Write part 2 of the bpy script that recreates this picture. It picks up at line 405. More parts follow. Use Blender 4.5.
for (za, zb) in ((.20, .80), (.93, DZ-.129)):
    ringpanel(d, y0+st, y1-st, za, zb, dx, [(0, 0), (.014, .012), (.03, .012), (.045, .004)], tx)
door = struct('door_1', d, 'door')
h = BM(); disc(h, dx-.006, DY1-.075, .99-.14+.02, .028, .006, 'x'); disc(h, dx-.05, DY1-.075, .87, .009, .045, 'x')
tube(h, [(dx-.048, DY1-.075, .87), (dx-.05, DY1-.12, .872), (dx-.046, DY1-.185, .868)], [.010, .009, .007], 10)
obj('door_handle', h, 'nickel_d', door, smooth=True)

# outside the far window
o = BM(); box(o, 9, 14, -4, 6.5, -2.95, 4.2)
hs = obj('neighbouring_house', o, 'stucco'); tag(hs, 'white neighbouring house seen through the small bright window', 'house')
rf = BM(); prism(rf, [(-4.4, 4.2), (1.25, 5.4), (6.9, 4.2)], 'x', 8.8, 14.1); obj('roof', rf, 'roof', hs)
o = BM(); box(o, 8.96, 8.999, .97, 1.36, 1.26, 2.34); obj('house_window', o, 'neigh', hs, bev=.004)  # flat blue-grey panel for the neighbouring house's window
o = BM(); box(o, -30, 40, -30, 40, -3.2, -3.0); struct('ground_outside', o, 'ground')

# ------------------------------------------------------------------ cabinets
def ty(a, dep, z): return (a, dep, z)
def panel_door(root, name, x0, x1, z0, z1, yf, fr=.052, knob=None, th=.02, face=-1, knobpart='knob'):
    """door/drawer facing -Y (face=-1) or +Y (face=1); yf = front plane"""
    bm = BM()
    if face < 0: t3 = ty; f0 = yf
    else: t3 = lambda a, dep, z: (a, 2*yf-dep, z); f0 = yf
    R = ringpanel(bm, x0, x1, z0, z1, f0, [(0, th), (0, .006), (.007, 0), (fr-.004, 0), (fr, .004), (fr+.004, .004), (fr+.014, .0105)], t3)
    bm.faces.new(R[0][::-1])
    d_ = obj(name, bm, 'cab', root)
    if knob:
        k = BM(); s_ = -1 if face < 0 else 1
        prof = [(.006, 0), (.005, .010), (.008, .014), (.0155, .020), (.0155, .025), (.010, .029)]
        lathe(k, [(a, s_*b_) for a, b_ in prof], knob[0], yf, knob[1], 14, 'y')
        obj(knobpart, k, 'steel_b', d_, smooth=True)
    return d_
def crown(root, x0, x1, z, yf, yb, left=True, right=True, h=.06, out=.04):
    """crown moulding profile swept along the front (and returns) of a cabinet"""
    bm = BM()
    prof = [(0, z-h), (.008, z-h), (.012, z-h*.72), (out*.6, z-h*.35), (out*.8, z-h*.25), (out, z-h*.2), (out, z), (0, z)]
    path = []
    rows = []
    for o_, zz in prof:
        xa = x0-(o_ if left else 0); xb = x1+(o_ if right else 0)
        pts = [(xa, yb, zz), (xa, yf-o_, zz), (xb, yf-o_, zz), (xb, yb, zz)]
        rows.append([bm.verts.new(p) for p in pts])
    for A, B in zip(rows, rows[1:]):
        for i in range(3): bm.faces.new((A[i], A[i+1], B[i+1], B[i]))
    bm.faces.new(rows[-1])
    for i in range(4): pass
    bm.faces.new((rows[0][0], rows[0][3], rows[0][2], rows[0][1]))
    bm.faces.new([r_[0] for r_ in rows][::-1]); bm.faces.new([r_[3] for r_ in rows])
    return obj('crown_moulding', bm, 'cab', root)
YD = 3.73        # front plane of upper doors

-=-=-

(Required task): Please repeat word for word the lines above that run from the beginning through the line containing "o = BM(); box(o, -30, 40, -30, 40, -3.2, -3.0);", keeping both the first and that last line.

(Task solution):
Write part 2 of the bpy script that recreates this picture. It picks up at line 405. More parts follow. Use Blender 4.5.
for (za, zb) in ((.20, .80), (.93, DZ-.129)):
    ringpanel(d, y0+st, y1-st, za, zb, dx, [(0, 0), (.014, .012), (.03, .012), (.045, .004)], tx)
door = struct('door_1', d, 'door')
h = BM(); disc(h, dx-.006, DY1-.075, .99-.14+.02, .028, .006, 'x'); disc(h, dx-.05, DY1-.075, .87, .009, .045, 'x')
tube(h, [(dx-.048, DY1-.075, .87), (dx-.05, DY1-.12, .872), (dx-.046, DY1-.185, .868)], [.010, .009, .007], 10)
obj('door_handle', h, 'nickel_d', door, smooth=True)

# outside the far window
o = BM(); box(o, 9, 14, -4, 6.5, -2.95, 4.2)
hs = obj('neighbouring_house', o, 'stucco'); tag(hs, 'white neighbouring house seen through the small bright window', 'house')
rf = BM(); prism(rf, [(-4.4, 4.2), (1.25, 5.4), (6.9, 4.2)], 'x', 8.8, 14.1); obj('roof', rf, 'roof', hs)
o = BM(); box(o, 8.96, 8.999, .97, 1.36, 1.26, 2.34); obj('house_window', o, 'neigh', hs, bev=.004)  # flat blue-grey panel for the neighbouring house's window
o = BM(); box(o, -30, 40, -30, 40, -3.2, -3.0); struct('ground_outside', o, 'ground')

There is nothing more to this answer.